Given problem
Would you copy out the whole listing exactly as given?

Given information
** Start **

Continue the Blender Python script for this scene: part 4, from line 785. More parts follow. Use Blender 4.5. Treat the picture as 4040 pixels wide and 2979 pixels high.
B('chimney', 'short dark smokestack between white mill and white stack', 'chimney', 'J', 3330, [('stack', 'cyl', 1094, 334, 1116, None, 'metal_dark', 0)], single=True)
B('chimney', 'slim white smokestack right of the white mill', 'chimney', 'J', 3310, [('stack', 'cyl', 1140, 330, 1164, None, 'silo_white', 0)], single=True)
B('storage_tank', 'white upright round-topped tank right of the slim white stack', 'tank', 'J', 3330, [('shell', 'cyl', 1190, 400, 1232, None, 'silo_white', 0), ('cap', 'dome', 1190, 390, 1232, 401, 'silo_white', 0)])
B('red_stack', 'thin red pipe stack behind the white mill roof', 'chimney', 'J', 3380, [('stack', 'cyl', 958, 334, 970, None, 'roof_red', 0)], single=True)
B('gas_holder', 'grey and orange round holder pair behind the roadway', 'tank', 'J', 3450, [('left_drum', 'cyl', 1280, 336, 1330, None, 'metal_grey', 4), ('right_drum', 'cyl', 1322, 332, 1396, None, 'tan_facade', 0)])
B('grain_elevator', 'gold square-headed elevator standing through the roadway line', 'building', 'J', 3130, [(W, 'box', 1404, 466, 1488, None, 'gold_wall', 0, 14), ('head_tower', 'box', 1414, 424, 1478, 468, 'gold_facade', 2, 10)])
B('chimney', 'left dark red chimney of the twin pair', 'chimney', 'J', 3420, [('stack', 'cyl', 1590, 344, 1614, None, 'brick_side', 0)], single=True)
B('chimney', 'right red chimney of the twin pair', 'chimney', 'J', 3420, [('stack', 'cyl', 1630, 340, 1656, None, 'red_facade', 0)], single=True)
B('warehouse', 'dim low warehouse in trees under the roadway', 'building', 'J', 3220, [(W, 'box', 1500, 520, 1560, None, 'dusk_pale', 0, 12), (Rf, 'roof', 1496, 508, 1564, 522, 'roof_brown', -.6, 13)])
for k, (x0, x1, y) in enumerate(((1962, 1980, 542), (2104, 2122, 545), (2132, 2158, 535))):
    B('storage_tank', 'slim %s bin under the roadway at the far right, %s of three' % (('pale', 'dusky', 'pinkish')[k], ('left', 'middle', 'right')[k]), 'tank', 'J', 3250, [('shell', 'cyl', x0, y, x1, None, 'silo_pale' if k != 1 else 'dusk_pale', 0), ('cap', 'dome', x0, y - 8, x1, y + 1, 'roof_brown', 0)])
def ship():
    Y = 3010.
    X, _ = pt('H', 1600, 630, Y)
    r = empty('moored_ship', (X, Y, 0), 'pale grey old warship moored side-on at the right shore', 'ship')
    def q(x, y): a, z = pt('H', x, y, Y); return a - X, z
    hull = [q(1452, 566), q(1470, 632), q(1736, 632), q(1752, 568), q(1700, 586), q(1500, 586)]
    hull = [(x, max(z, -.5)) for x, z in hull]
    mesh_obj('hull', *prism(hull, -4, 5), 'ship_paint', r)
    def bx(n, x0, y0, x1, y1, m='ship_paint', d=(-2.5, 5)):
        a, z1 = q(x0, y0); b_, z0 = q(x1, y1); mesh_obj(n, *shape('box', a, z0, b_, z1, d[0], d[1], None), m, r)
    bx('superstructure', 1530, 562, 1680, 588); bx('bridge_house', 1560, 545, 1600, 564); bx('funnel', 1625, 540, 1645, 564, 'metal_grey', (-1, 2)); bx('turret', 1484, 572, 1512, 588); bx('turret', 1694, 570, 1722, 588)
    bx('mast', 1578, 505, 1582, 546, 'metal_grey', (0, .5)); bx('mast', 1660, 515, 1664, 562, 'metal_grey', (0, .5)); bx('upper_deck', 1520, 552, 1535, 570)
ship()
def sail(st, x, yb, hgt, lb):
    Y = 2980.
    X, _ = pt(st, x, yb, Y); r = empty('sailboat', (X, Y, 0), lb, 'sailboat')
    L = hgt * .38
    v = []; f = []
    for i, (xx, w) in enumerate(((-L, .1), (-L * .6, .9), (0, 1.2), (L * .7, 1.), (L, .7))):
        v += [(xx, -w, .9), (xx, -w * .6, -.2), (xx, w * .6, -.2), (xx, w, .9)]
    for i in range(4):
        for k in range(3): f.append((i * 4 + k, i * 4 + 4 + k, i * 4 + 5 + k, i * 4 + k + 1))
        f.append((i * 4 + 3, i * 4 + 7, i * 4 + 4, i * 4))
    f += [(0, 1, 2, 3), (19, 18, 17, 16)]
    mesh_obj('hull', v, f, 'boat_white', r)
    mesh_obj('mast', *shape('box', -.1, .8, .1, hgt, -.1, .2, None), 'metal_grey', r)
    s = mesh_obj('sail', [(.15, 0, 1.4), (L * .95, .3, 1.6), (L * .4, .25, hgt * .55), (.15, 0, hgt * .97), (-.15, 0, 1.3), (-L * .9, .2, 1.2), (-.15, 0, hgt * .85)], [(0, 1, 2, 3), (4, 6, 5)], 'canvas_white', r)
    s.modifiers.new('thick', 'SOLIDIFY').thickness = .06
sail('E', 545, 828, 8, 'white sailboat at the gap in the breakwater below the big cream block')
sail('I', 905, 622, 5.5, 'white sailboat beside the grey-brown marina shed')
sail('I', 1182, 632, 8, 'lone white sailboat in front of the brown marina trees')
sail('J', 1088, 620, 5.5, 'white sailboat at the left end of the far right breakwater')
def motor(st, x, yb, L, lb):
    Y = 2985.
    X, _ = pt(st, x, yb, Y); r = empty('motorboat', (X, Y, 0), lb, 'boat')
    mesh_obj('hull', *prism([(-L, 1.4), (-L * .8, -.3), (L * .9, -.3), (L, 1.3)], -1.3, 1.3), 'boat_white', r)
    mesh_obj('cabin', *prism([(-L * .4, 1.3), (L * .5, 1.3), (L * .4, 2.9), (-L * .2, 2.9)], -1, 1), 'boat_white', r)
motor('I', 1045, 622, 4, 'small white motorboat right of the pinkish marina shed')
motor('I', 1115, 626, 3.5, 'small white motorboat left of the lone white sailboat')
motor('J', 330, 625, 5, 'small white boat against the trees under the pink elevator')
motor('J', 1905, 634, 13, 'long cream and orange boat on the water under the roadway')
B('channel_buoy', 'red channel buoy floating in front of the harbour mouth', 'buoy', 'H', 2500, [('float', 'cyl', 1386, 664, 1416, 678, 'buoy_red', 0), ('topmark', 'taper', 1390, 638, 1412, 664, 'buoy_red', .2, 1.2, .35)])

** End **

Written answer
Continue the Blender Python script for this scene: part 4, from line 785. More parts follow. Use Blender 4.5. Treat the picture as 4040 pixels wide and 2979 pixels high.
B('chimney', 'short dark smokestack between white mill and white stack', 'chimney', 'J', 3330, [('stack', 'cyl', 1094, 334, 1116, None, 'metal_dark', 0)], single=True)
B('chimney', 'slim white smokestack right of the white mill', 'chimney', 'J', 3310, [('stack', 'cyl', 1140, 330, 1164, None, 'silo_white', 0)], single=True)
B('storage_tank', 'white upright round-topped tank right of the slim white stack', 'tank', 'J', 3330, [('shell', 'cyl', 1190, 400, 1232, None, 'silo_white', 0), ('cap', 'dome', 1190, 390, 1232, 401, 'silo_white', 0)])
B('red_stack', 'thin red pipe stack behind the white mill roof', 'chimney', 'J', 3380, [('stack', 'cyl', 958, 334, 970, None, 'roof_red', 0)], single=True)
B('gas_holder', 'grey and orange round holder pair behind the roadway', 'tank', 'J', 3450, [('left_drum', 'cyl', 1280, 336, 1330, None, 'metal_grey', 4), ('right_drum', 'cyl', 1322, 332, 1396, None, 'tan_facade', 0)])
B('grain_elevator', 'gold square-headed elevator standing through the roadway line', 'building', 'J', 3130, [(W, 'box', 1404, 466, 1488, None, 'gold_wall', 0, 14), ('head_tower', 'box', 1414, 424, 1478, 468, 'gold_facade', 2, 10)])
B('chimney', 'left dark red chimney of the twin pair', 'chimney', 'J', 3420, [('stack', 'cyl', 1590, 344, 1614, None, 'brick_side', 0)], single=True)
B('chimney', 'right red chimney of the twin pair', 'chimney', 'J', 3420, [('stack', 'cyl', 1630, 340, 1656, None, 'red_facade', 0)], single=True)
B('warehouse', 'dim low warehouse in trees under the roadway', 'building', 'J', 3220, [(W, 'box', 1500, 520, 1560, None, 'dusk_pale', 0, 12), (Rf, 'roof', 1496, 508, 1564, 522, 'roof_brown', -.6, 13)])
for k, (x0, x1, y) in enumerate(((1962, 1980, 542), (2104, 2122, 545), (2132, 2158, 535))):
    B('storage_tank', 'slim %s bin under the roadway at the far right, %s of three' % (('pale', 'dusky', 'pinkish')[k], ('left', 'middle', 'right')[k]), 'tank', 'J', 3250, [('shell', 'cyl', x0, y, x1, None, 'silo_pale' if k != 1 else 'dusk_pale', 0), ('cap', 'dome', x0, y - 8, x1, y + 1, 'roof_brown', 0)])
def ship():
    Y = 3010.
    X, _ = pt('H', 1600, 630, Y)
    r = empty('moored_ship', (X, Y, 0), 'pale grey old warship moored side-on at the right shore', 'ship')
    def q(x, y): a, z = pt('H', x, y, Y); return a - X, z
    hull = [q(1452, 566), q(1470, 632), q(1736, 632), q(1752, 568), q(1700, 586), q(1500, 586)]
    hull = [(x, max(z, -.5)) for x, z in hull]
    mesh_obj('hull', *prism(hull, -4, 5), 'ship_paint', r)
    def bx(n, x0, y0, x1, y1, m='ship_paint', d=(-2.5, 5)):
        a, z1 = q(x0, y0); b_, z0 = q(x1, y1); mesh_obj(n, *shape('box', a, z0, b_, z1, d[0], d[1], None), m, r)
    bx('superstructure', 1530, 562, 1680, 588); bx('bridge_house', 1560, 545, 1600, 564); bx('funnel', 1625, 540, 1645, 564, 'metal_grey', (-1, 2)); bx('turret', 1484, 572, 1512, 588); bx('turret', 1694, 570, 1722, 588)
    bx('mast', 1578, 505, 1582, 546, 'metal_grey', (0, .5)); bx('mast', 1660, 515, 1664, 562, 'metal_grey', (0, .5)); bx('upper_deck', 1520, 552, 1535, 570)
ship()
def sail(st, x, yb, hgt, lb):
    Y = 2980.
    X, _ = pt(st, x, yb, Y); r = empty('sailboat', (X, Y, 0), lb, 'sailboat')
    L = hgt * .38
    v = []; f = []
    for i, (xx, w) in enumerate(((-L, .1), (-L * .6, .9), (0, 1.2), (L * .7, 1.), (L, .7))):
        v += [(xx, -w, .9), (xx, -w * .6, -.2), (xx, w * .6, -.2), (xx, w, .9)]
    for i in range(4):
        for k in range(3): f.append((i * 4 + k, i * 4 + 4 + k, i * 4 + 5 + k, i * 4 + k + 1))
        f.append((i * 4 + 3, i * 4 + 7, i * 4 + 4, i * 4))
    f += [(0, 1, 2, 3), (19, 18, 17, 16)]
    mesh_obj('hull', v, f, 'boat_white', r)
    mesh_obj('mast', *shape('box', -.1, .8, .1, hgt, -.1, .2, None), 'metal_grey', r)
    s = mesh_obj('sail', [(.15, 0, 1.4), (L * .95, .3, 1.6), (L * .4, .25, hgt * .55), (.15, 0, hgt * .97), (-.15, 0, 1.3), (-L * .9, .2, 1.2), (-.15, 0, hgt * .85)], [(0, 1, 2, 3), (4, 6, 5)], 'canvas_white', r)
    s.modifiers.new('thick', 'SOLIDIFY').thickness = .06
sail('E', 545, 828, 8, 'white sailboat at the gap in the breakwater below the big cream block')
sail('I', 905, 622, 5.5, 'white sailboat beside the grey-brown marina shed')
sail('I', 1182, 632, 8, 'lone white sailboat in front of the brown marina trees')
sail('J', 1088, 620, 5.5, 'white sailboat at the left end of the far right breakwater')
def motor(st, x, yb, L, lb):
    Y = 2985.
    X, _ = pt(st, x, yb, Y); r = empty('motorboat', (X, Y, 0), lb, 'boat')
    mesh_obj('hull', *prism([(-L, 1.4), (-L * .8, -.3), (L * .9, -.3), (L, 1.3)], -1.3, 1.3), 'boat_white', r)
    mesh_obj('cabin', *prism([(-L * .4, 1.3), (L * .5, 1.3), (L * .4, 2.9), (-L * .2, 2.9)], -1, 1), 'boat_white', r)
motor('I', 1045, 622, 4, 'small white motorboat right of the pinkish marina shed')
motor('I', 1115, 626, 3.5, 'small white motorboat left of the lone white sailboat')
motor('J', 330, 625, 5, 'small white boat against the trees under the pink elevator')
motor('J', 1905, 634, 13, 'long cream and orange boat on the water under the roadway')
B('channel_buoy', 'red channel buoy floating in front of the harbour mouth', 'buoy', 'H', 2500, [('float', 'cyl', 1386, 664, 1416, 678, 'buoy_red', 0), ('topmark', 'taper', 1390, 638, 1412, 664, 'buoy_red', .2, 1.2, .35)])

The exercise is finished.